鈴木)菅さんは公明党最大の支持団体である創価学会の佐藤副会長と、選挙から政策まで、軽減税率なども2人で話し合いながら決めていました。しかし、いまはこのようなパイプがないのです。すぐにはつくれませんし、どこかでご飯を一緒に食べたらもう親友です、ともならないので、この辺のパイプ不在もこれからの不安材料ですね。

選挙において公明党の協力が不可欠な自民党

新行)公明党から離れるということは、岸田さんは考えないのでしょうか?

鈴木)それはないと思います。公明党の選挙協力がなかったら、自民党は衆議院で100議席近く落とすのではないか、ということを言う人がいるぐらいです。自民党にとって、公明党の支援は絶対に選挙では必要なのです。ですので、公明党から離れることはできない。

新行)なるほど。

鈴木)公明党も政権にいるメリットというのはある。それが簡単に崩れることはありませんが、細かいところからヒビが入って行くということはあるかも知れません。

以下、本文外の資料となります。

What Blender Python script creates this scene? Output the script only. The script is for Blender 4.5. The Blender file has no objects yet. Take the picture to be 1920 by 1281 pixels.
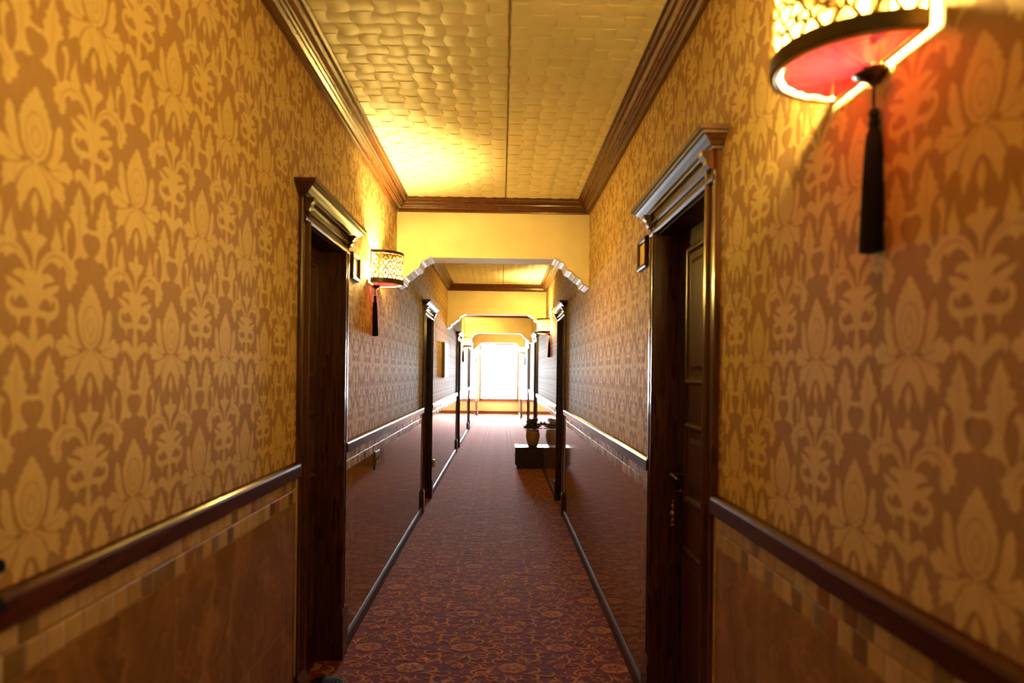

公明党のポジションは「与党内野党」 ~今後も考えられる政策的な衝突

鈴木)もう1つ、これからの自公の関係でポイントだと思うのは政策です。新型コロナに関しても、私はまだまだ収束とは言えないと思っていますが、コロナ対策についても給付金など、自公の間でぶつかることは多かったですよね。

新行)そうですね。

鈴木)それから憲法改正の問題です。逆に言うと、維新の周辺がボールを投げ込んで来ている。自民党は維新などと組んで憲法改正に流れて行けますが、公明党は慎重なので、「待った」という話になる。この辺りの政策的な衝突は今後もあると思います。

新行)自公の政策的な衝突が。

鈴木)公明党のポジションは「与党内野党」だと思うのです。すべて自民党を助けて、「わかりました。やりましょう」ではなく、大衆の政党として「それは反対だ」と政権内で明確に言えるかどうかが、公明党の存在感だと思います。野党がまとまっていないから、自公で安心して内輪で揉められるということもあります。その意味では、政治全体がコロナ禍の最後の局面でゴタゴタしているけれど、それでいいのだろうかと私は思います。